Information supplied:
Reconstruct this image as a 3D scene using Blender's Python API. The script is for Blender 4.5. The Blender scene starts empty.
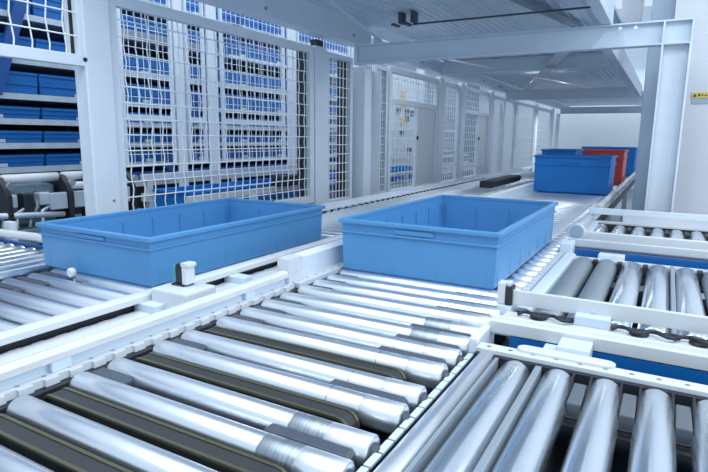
import bpy, math, random
from mathutils import Vector, Matrix
random.seed(4)
SC = bpy.context.scene
COL = SC.collection
PI = math.pi

# ------------------------------------------------------------------ materials
MATS = {}
def mat(name, color, rough=.5, metal=0., noise=0., scale=20., bump=0., spec=.5, stretch=(1, 1, 1), emit=None):
    m = bpy.data.materials.new(name); m.use_nodes = True
    nt = m.node_tree; b = nt.nodes['Principled BSDF']
    b.inputs['Base Color'].default_value = (*color, 1)
    b.inputs['Roughness'].default_value = rough
    b.inputs['Metallic'].default_value = metal
    b.inputs['Specular IOR Level'].default_value = spec
    if emit:
        b.inputs['Emission Color'].default_value = (*emit[0], 1); b.inputs['Emission Strength'].default_value = emit[1]
    if noise or bump:
        tc = nt.nodes.new('ShaderNodeTexCoord'); mp = nt.nodes.new('ShaderNodeMapping')
        mp.inputs['Scale'].default_value = stretch
        nz = nt.nodes.new('ShaderNodeTexNoise'); nz.inputs['Scale'].default_value = scale; nz.inputs['Detail'].default_value = 5
        nt.links.new(tc.outputs['Object'], mp.inputs['Vector']); nt.links.new(mp.outputs['Vector'], nz.inputs['Vector'])
        if noise:
            r = nt.nodes.new('ShaderNodeValToRGB')
            r.color_ramp.elements[0].position = .3; r.color_ramp.elements[1].position = .7
            r.color_ramp.elements[0].color = (*[max(0, c * (1 - noise)) for c in color], 1)
            r.color_ramp.elements[1].color = (*[min(1, c * (1 + noise * .6)) for c in color], 1)
            nt.links.new(nz.outputs['Fac'], r.inputs['Fac']); nt.links.new(r.outputs['Color'], b.inputs['Base Color'])
            mr = nt.nodes.new('ShaderNodeMapRange')
            mr.inputs['To Min'].default_value = max(.02, rough * .8); mr.inputs['To Max'].default_value = min(1, rough * 1.25)
            nt.links.new(nz.outputs['Fac'], mr.inputs['Value']); nt.links.new(mr.outputs['Result'], b.inputs['Roughness'])
        if bump:
            bp = nt.nodes.new('ShaderNodeBump'); bp.inputs['Strength'].default_value = bump; bp.inputs['Distance'].default_value = .004
            nt.links.new(nz.outputs['Fac'], bp.inputs['Height']); nt.links.new(bp.outputs['Normal'], b.inputs['Normal'])
    MATS[name] = m
    return m

M_WHITE = mat('white_paint', (.64, .67, .71), .38, noise=.04, scale=6)
M_RAIL = mat('rail_paint', (.66, .68, .70), .28, noise=.03, scale=8)
M_POST = mat('post_paint', (.72, .78, .85), .42, noise=.04, scale=4)
M_BEAM = mat('beam_paint', (.64, .73, .82), .40, noise=.05, scale=3)
M_FRAME = mat('frame_paint', (.60, .70, .80), .42, noise=.04, scale=5)
M_WIRE = mat('wire_galvanised', (.86, .90, .94), .4)
M_FAR = mat('far_wall_paint', (.22, .29, .38), .7, noise=.1, scale=2)
M_DECK = mat('deck_galvanised', (.64, .75, .85), .42, metal=.25, noise=.10, scale=9, stretch=(1, .25, 1))
M_ROLL = mat('roller_steel', (.82, .86, .91), .29, metal=.92)
M_ROLLY = mat('roller_zinc', (.80, .85, .90), .23, metal=.95)
M_ROLLDARK = mat('roller_sleeved', (.30, .34, .38), .45, metal=.6, noise=.12, scale=25, stretch=(1, .2, 1))
M_SLEEVE = mat('sleeve_steel', (.84, .87, .91), .33, metal=.85)
M_BAND = mat('band_grey', (.36, .41, .46), .38, metal=.8, noise=.25, scale=60, stretch=(4, .2, .2))
M_CAP = mat('cap_dark', (.06, .07, .09), .5)
M_BLACK = mat('black_plastic', (.016, .018, .024), .5)
M_BELT = mat('belt_rubber', (.028, .030, .034), .6, noise=.12, scale=60)
M_OLIVE = mat('belt_edge', (.12, .12, .075), .35, metal=.5)
M_PAD = mat('pad_grey', (.060, .075, .10), .5)
M_PADM = mat('pad_mid', (.10, .12, .14), .5)
M_PADL = mat('pad_light', (.34, .39, .44), .45, metal=.4)
M_GAPSHADE = mat('gap_shade_pan', (.03, .035, .04), .7)  # near-black sheet under the rollers, puts shade into the gaps
M_BLUE = mat('tote_blue', (.004, .19, .58), .5, noise=.05, scale=4)
M_BLUEL = mat('tote_light_blue', (.085, .285, .560), .42, noise=.04, scale=4)
M_RED = mat('tote_red', (.72, .075, .06), .4)
M_TRAY = mat('tray_blue', (.006, .13, .42), .4, noise=.06, scale=5)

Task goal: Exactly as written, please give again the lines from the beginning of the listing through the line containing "PI = math.pi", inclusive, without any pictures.

Solution below:
Reconstruct this image as a 3D scene using Blender's Python API. The script is for Blender 4.5. The Blender scene starts empty.
import bpy, math, random
from mathutils import Vector, Matrix
random.seed(4)
SC = bpy.context.scene
COL = SC.collection
PI = math.pi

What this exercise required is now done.